EXERCISE DIRECTIONS: From the first line of the data below through the line bearing "scene.camera = cam", reproduce each line exactly; do not include pictures.

DATA:
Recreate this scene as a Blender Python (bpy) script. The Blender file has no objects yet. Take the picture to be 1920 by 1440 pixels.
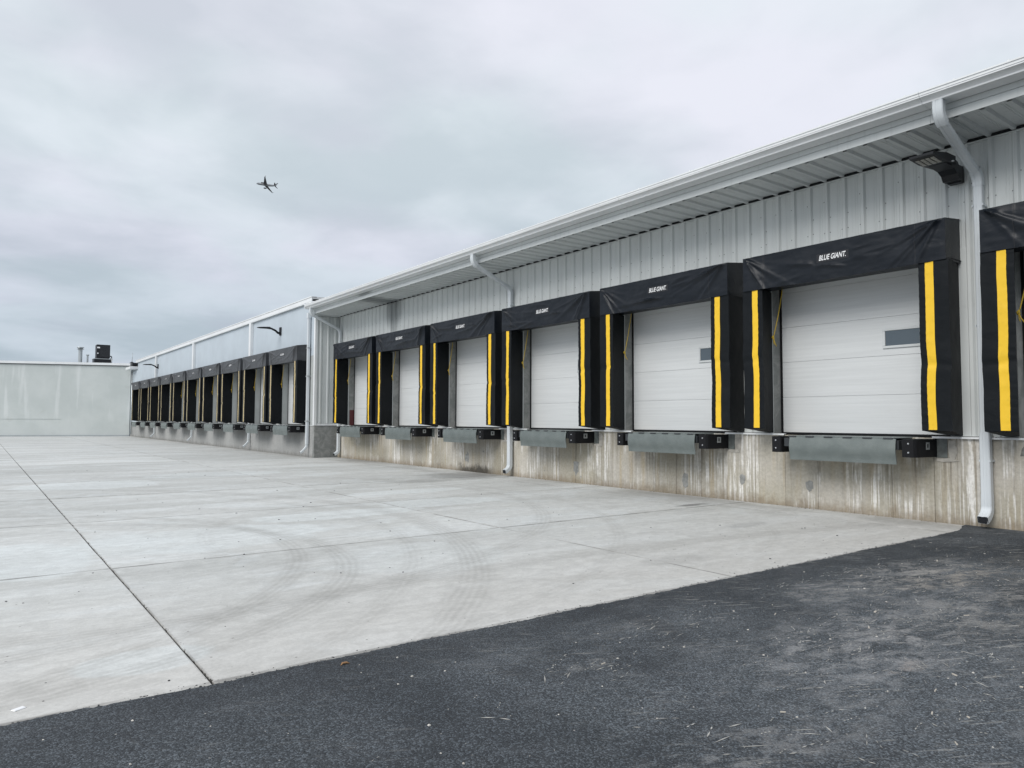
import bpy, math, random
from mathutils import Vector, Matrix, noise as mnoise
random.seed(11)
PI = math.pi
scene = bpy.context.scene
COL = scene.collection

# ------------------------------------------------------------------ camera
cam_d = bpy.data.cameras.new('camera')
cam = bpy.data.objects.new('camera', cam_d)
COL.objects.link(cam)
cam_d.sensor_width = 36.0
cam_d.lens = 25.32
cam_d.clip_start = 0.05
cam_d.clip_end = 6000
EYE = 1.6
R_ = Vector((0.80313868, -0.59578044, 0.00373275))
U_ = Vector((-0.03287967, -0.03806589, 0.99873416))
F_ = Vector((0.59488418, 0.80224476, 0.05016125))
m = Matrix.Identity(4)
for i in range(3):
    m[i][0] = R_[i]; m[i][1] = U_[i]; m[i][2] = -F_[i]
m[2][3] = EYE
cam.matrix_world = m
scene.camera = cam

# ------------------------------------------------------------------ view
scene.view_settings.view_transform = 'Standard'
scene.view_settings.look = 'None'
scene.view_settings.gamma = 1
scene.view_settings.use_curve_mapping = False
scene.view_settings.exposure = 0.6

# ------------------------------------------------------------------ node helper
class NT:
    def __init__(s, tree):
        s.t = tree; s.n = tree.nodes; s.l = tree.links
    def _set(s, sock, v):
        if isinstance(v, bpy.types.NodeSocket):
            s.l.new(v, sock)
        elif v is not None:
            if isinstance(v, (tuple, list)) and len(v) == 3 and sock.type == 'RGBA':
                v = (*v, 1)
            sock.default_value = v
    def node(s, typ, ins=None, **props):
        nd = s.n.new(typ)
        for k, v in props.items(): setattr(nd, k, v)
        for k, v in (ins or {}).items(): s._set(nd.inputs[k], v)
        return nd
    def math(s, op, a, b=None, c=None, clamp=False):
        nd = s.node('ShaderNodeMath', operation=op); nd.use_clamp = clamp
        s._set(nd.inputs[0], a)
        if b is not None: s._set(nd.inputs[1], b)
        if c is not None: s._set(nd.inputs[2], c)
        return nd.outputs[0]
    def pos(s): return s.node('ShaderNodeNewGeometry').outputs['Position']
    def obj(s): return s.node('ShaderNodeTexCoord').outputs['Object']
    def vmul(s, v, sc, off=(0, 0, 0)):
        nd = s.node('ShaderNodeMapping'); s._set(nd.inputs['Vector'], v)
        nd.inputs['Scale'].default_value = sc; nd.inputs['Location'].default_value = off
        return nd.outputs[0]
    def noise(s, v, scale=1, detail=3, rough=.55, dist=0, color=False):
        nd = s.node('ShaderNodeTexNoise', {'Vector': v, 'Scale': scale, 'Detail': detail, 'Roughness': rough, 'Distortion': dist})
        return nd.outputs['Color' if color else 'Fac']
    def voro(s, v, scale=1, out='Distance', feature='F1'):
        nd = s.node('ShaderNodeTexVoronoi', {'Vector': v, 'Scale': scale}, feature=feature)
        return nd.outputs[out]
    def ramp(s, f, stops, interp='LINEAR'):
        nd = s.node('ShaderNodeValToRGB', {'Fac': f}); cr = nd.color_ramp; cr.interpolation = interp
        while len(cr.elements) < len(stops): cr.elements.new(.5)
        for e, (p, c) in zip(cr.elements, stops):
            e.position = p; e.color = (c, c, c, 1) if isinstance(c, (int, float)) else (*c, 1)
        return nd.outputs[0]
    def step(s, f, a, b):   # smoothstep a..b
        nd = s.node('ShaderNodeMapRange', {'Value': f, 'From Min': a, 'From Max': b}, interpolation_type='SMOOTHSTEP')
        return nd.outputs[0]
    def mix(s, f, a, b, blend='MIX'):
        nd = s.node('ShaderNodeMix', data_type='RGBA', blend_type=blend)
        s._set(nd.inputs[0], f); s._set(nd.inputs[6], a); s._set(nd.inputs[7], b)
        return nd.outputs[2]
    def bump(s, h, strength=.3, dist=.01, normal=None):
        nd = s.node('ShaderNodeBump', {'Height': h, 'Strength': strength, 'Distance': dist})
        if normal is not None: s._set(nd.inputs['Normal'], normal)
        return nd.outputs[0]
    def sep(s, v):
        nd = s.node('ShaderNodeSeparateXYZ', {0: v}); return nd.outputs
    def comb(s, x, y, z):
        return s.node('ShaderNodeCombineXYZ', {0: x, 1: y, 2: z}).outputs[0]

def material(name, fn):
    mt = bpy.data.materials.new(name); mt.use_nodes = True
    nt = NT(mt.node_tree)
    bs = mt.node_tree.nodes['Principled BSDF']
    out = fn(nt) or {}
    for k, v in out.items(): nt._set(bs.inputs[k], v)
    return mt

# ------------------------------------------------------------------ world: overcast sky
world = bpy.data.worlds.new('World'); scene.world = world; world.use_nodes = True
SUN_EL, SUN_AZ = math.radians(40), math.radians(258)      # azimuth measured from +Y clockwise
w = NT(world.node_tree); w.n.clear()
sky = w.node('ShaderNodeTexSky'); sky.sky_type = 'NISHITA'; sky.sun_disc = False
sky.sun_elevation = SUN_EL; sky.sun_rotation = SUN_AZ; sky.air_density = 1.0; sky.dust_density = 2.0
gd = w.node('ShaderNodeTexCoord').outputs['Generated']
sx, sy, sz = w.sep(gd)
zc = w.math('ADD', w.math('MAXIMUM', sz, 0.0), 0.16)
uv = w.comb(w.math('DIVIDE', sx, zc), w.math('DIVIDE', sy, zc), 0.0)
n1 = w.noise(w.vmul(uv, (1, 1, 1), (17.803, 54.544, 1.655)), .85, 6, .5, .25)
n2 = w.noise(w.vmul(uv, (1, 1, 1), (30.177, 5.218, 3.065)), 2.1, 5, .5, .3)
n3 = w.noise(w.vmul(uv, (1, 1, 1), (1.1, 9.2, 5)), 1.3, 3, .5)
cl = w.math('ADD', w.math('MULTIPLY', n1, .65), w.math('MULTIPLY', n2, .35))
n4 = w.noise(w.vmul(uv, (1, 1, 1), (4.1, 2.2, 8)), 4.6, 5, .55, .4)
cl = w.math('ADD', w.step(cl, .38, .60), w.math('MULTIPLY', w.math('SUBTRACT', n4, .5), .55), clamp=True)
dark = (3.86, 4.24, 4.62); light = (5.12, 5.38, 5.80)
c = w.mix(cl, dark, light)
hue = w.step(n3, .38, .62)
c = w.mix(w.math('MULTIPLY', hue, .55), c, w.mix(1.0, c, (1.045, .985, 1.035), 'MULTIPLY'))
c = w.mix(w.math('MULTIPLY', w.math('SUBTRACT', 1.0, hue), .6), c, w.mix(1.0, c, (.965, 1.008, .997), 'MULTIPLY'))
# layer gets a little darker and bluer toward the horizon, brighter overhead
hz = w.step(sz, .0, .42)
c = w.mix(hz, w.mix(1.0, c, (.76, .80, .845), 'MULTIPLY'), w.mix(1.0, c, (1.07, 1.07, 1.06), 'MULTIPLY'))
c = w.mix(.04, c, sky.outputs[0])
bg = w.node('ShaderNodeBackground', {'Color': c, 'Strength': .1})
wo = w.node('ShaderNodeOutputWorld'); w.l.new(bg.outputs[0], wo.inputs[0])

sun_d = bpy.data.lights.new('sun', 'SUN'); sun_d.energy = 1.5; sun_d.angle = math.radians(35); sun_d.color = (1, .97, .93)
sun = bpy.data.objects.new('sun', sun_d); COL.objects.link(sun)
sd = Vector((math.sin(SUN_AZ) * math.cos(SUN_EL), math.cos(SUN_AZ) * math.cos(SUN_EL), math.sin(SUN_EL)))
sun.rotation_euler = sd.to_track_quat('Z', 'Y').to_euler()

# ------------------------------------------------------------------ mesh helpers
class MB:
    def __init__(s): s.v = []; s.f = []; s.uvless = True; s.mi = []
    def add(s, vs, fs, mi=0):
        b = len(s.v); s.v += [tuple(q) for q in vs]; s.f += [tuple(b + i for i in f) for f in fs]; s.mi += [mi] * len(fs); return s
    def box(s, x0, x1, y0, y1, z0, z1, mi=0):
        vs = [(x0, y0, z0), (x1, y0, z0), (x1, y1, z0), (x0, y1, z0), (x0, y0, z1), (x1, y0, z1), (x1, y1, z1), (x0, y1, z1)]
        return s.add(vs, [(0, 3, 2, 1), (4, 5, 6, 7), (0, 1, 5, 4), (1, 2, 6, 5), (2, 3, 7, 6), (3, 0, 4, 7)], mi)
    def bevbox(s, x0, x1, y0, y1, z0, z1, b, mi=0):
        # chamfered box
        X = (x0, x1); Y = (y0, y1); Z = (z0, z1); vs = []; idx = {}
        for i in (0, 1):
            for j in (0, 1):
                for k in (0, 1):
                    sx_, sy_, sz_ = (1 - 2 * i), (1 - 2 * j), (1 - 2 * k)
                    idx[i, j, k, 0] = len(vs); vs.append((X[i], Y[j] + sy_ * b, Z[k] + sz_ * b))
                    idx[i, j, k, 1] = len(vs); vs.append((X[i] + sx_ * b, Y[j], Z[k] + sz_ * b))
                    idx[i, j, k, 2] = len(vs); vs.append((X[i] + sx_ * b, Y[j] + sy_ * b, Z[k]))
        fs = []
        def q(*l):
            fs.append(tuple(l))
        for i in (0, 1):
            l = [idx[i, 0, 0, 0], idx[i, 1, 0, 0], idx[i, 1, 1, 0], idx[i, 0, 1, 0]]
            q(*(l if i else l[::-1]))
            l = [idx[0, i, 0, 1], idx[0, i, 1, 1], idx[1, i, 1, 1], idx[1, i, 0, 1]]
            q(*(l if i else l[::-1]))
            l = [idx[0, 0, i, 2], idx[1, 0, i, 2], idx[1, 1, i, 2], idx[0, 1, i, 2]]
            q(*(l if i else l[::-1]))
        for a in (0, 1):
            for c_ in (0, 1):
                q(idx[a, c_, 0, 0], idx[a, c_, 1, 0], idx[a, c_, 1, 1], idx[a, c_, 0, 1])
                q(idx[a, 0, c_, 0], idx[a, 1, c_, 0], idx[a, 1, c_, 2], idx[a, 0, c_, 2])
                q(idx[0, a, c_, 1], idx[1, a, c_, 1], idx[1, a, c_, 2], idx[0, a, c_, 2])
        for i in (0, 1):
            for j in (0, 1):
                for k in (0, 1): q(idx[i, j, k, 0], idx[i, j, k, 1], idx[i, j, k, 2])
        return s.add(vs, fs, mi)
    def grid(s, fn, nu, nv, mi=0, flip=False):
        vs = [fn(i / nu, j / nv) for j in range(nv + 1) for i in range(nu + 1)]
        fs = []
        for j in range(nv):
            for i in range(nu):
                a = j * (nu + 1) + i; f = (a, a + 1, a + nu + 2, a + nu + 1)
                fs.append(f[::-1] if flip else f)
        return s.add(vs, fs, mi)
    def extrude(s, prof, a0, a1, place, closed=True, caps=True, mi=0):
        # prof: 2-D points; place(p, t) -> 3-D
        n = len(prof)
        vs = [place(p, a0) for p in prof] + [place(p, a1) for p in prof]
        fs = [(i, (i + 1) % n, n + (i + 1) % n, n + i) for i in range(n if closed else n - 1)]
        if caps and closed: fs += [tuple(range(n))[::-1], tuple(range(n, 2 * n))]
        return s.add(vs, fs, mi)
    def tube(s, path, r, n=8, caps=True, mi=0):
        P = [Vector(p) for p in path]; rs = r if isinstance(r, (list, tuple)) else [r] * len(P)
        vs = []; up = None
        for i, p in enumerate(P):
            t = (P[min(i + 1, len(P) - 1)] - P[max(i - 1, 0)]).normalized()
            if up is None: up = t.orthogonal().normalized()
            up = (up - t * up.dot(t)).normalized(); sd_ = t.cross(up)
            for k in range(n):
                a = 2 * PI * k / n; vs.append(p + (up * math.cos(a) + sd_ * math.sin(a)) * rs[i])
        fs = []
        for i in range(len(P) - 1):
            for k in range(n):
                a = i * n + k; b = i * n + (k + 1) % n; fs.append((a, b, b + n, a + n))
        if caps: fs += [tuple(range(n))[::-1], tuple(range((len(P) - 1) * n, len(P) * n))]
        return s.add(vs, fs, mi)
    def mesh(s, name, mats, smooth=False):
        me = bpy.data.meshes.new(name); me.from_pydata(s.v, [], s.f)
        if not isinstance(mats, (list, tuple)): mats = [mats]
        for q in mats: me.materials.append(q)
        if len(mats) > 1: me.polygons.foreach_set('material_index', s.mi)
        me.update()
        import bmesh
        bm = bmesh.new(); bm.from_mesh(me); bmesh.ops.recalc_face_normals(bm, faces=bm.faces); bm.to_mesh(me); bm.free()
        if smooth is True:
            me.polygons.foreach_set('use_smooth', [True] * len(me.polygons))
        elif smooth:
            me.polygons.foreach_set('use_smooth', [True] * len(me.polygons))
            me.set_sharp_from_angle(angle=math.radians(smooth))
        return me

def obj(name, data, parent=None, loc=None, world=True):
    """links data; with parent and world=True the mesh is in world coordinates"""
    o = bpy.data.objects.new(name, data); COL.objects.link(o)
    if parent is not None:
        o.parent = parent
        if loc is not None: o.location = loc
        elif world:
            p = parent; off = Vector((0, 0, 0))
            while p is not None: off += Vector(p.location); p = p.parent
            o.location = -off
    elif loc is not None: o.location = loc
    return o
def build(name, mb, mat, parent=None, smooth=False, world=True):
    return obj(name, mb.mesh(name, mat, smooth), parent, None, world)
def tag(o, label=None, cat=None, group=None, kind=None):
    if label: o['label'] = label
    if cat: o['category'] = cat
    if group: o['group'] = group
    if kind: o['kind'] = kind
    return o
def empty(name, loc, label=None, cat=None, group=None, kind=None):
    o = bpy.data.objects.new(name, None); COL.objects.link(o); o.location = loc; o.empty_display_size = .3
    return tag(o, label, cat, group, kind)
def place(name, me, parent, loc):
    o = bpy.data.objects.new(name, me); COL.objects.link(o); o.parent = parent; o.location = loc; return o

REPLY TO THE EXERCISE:
Recreate this scene as a Blender Python (bpy) script. The Blender file has no objects yet. Take the picture to be 1920 by 1440 pixels.
import bpy, math, random
from mathutils import Vector, Matrix, noise as mnoise
random.seed(11)
PI = math.pi
scene = bpy.context.scene
COL = scene.collection

# ------------------------------------------------------------------ camera
cam_d = bpy.data.cameras.new('camera')
cam = bpy.data.objects.new('camera', cam_d)
COL.objects.link(cam)
cam_d.sensor_width = 36.0
cam_d.lens = 25.32
cam_d.clip_start = 0.05
cam_d.clip_end = 6000
EYE = 1.6
R_ = Vector((0.80313868, -0.59578044, 0.00373275))
U_ = Vector((-0.03287967, -0.03806589, 0.99873416))
F_ = Vector((0.59488418, 0.80224476, 0.05016125))
m = Matrix.Identity(4)
for i in range(3):
    m[i][0] = R_[i]; m[i][1] = U_[i]; m[i][2] = -F_[i]
m[2][3] = EYE
cam.matrix_world = m
scene.camera = cam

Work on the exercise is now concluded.